The Innovation Lab is made up of five classrooms, the already existing engineering lab, the technology room, which houses a sewing machine, a T-shirt presser, 3D printer and laser cutter, a digital design studio, digital and audio video room and a collaboration room.

“Our goal in this space is not only to inspire our students, but to also be a resource to the larger community of Middleburg, including adults launching businesses, younger girls exploring their creativity,” McGehee said.

One year ago, an anonymous donor gave Foxcroft the funds to create the makerspace. The school, founded in 1914, is a college-preparatory boarding and day school for girls in grades 9-12 that offers 76 courses, including 16 AP classes, and a STEM program that inspires girls to pursue disciplines underrepresented by women. The donation came with one stipulation: the students be involved in the design and creation of the space in accordance to Foxcroft's mission.

McGehee gave the team of students the parameters for the project, then last spring, the girls presented their plan to the administrative team and the school’s board of trustees.

Over the summer, the school brought the students’ plan to life.

Alex Northrup, director of educational technology at Foxcroft, led and advised the student team as they researched and planned the makerspace.

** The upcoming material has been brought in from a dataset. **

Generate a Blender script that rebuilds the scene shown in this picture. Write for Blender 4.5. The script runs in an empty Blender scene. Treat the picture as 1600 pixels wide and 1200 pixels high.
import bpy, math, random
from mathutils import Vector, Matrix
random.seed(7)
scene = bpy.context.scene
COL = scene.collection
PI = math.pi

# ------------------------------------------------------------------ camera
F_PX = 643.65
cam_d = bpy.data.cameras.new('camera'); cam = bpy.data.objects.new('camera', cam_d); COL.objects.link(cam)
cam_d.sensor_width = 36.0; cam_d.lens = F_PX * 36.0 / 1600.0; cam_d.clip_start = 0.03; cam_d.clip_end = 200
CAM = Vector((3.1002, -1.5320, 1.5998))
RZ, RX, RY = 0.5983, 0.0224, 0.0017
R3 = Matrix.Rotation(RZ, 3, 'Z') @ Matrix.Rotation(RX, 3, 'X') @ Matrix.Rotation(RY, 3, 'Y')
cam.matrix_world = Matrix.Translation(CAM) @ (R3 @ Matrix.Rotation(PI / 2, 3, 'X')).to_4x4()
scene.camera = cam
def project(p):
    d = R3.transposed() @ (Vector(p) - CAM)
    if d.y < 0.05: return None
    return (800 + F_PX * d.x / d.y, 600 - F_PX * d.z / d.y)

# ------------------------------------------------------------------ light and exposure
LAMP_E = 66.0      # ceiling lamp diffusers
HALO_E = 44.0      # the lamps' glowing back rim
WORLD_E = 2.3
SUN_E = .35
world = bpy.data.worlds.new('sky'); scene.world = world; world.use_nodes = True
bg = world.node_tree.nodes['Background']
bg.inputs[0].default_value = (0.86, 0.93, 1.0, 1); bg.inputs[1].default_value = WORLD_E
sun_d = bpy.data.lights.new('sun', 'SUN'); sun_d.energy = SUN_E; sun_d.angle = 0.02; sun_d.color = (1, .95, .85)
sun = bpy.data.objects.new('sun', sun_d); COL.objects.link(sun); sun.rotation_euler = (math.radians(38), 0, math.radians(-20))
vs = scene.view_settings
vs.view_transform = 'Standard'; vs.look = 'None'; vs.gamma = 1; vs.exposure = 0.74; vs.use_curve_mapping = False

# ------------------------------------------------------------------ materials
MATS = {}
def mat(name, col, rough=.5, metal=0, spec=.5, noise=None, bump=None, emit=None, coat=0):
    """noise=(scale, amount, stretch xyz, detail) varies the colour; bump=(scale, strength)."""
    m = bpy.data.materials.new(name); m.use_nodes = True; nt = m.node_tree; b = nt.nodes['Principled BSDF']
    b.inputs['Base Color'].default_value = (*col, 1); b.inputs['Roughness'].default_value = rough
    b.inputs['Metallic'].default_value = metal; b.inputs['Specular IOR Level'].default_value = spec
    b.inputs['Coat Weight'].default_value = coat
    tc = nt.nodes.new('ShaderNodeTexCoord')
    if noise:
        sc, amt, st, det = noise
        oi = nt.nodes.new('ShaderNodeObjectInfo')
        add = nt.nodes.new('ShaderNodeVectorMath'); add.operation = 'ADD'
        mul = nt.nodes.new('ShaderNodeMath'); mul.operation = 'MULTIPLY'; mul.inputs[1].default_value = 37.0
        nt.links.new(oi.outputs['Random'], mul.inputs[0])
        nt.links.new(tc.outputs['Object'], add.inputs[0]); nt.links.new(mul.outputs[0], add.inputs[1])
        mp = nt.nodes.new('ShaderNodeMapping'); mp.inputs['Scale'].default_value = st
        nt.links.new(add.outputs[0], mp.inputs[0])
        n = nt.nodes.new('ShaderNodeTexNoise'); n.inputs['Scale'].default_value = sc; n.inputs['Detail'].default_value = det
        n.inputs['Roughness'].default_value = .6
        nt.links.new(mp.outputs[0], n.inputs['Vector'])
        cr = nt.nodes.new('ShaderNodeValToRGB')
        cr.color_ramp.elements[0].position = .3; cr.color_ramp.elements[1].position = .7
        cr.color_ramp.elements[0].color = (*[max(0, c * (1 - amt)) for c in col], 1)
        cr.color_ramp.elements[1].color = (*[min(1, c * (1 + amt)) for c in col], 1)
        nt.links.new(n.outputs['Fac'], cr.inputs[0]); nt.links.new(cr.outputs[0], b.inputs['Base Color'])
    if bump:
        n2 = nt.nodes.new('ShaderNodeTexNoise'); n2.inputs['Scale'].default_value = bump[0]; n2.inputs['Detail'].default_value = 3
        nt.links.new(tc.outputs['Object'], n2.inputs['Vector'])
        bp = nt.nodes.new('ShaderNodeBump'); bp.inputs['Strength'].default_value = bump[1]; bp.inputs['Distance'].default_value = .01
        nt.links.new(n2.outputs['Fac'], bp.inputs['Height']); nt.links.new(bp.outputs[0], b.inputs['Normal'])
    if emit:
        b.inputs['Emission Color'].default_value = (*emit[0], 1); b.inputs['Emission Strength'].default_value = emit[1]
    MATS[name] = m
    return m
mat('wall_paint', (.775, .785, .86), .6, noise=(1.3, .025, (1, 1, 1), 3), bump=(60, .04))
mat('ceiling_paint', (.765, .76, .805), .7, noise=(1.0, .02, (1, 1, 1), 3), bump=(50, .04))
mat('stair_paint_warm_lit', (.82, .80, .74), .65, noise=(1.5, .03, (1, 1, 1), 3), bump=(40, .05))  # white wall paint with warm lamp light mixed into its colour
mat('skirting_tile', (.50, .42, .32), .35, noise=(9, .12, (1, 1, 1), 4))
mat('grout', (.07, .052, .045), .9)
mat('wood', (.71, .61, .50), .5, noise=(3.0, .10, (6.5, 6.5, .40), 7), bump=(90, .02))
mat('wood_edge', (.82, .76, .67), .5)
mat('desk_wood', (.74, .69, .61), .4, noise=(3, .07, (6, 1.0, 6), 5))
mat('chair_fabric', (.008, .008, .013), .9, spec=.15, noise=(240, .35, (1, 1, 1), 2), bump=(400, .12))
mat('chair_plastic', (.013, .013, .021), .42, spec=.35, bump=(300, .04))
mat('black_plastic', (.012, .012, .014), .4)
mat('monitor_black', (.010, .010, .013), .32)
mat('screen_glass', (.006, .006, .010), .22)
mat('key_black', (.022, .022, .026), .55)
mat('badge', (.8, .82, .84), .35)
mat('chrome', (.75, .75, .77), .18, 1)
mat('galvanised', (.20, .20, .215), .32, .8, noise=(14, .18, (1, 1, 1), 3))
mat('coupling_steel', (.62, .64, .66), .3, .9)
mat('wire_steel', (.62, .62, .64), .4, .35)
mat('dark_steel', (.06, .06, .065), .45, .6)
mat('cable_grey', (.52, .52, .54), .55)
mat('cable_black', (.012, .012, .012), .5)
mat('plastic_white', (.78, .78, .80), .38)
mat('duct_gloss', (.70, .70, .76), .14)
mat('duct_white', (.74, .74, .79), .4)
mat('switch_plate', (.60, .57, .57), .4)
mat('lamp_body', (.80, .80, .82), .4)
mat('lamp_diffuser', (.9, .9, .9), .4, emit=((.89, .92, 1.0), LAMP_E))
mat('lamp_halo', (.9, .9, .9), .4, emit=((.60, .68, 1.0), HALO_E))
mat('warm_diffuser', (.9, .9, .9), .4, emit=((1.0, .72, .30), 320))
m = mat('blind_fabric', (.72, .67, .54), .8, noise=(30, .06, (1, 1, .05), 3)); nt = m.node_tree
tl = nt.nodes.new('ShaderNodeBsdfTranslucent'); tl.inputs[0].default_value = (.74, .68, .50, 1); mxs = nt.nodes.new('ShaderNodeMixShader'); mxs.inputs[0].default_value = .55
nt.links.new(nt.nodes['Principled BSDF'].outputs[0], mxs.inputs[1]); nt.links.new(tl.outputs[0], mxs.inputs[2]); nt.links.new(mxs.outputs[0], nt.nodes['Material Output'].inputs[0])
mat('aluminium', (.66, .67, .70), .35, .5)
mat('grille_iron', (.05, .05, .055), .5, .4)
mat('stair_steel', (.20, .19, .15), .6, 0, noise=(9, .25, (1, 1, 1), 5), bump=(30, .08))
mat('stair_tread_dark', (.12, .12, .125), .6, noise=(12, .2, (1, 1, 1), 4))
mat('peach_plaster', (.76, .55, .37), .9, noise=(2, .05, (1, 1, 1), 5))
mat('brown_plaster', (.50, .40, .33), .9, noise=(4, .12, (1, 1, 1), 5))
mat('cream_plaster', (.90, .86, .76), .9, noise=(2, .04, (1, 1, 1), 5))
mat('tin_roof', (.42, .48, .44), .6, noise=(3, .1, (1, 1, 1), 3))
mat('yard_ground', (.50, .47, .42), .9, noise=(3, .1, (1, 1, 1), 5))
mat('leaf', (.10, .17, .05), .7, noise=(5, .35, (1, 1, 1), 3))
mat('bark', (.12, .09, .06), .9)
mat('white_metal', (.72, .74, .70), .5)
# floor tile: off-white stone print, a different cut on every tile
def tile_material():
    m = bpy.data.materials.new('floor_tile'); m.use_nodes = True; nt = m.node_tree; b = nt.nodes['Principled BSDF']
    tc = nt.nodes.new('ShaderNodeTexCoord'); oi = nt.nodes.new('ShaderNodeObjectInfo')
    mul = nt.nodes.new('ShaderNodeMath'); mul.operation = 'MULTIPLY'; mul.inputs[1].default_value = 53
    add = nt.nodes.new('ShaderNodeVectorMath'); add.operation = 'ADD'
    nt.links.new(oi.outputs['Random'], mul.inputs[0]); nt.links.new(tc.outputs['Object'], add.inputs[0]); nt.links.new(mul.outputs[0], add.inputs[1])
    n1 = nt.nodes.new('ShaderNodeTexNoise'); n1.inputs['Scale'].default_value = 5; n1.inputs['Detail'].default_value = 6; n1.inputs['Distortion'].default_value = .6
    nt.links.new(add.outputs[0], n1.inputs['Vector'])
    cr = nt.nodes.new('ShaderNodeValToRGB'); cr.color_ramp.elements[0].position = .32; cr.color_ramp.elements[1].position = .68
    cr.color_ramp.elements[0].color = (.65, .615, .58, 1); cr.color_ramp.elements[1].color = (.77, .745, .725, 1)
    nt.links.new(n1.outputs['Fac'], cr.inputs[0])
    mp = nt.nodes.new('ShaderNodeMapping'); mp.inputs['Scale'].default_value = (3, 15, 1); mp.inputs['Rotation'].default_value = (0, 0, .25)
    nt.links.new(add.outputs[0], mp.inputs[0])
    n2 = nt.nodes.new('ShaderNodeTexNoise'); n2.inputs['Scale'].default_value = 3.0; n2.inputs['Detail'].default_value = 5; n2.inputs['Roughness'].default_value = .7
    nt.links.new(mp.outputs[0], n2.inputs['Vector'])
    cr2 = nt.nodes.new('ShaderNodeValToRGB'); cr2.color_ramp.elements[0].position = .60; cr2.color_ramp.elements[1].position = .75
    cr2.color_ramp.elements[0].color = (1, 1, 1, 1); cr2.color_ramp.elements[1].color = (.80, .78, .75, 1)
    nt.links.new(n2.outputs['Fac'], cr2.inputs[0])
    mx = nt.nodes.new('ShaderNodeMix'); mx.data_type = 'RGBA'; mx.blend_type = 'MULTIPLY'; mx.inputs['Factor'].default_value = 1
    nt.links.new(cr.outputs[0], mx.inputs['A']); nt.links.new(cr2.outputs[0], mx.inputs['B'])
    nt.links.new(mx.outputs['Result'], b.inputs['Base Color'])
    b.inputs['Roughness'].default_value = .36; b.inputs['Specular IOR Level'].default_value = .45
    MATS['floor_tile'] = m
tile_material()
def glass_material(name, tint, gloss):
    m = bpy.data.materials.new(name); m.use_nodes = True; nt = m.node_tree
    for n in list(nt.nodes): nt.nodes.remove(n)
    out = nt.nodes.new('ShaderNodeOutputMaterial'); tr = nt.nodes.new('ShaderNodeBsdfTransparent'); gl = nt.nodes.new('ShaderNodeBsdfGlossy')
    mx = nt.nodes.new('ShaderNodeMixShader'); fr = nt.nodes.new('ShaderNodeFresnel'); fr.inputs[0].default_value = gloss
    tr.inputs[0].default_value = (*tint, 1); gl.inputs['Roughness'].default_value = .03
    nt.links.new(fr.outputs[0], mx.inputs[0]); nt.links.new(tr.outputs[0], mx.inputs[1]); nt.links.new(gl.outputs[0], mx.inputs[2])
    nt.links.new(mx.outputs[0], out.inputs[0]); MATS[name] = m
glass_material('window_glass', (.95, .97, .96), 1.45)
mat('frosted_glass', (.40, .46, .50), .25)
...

The group visited different makerspaces and innovation labs across the commonwealth to get ideas for what they wanted to create.

“The key for me, for this process, is I learned a lot from the students and it was kind of a joyful process for me to see their enthusiasm and to learn alongside them,” Northrup said. “A lot of the ideas I had actually were overturned by the students so it was actually a student project, it really was. And that really speaks to what we hope to do in a space like this, which is to move students to the center of the learning process, to see themselves as agents of change rather than passive recipients of knowledge.”

Sophomore Kenzie Green and junior Amara Brooks were part of the team who designed the space. Brooks said that while she knew she was applying to change the basement space of the school, she never imagined just how much she would help change the space. Green said she expected their plan would take years to implement and seeing the rooms used every day is a heartwarming experience.

“I was able to do so much by learning through doing and being in the community and working with innovators in the technology field to learn more about innovation,” Green said. “This space provides all students the ability to just come down here and learn using their hands and learn creatively instead of just filling out worksheets.”

Brooks said the students’ vision for the space was to enable other students to complete school-related projects, but also work on personal projects and dreams. McGehee said that by opening the makerspace to community members, students can work as mentors to younger girls in the community or may even gain potential internships and mentorships for themselves.

Senior Harper Northrup has used the technology room to create a transformable dress prototype to nail down a design that will eventually be used for the school’s upcoming performance of Cinderella. Green also created her own businesses using the technology available in the makerspace.

“I know that all the students in Foxcroft will have the opportunity to do something great using this space,” Green said.

Correction: This story has been updated to correct the name of two students, Bella Watson and Harper Northrup.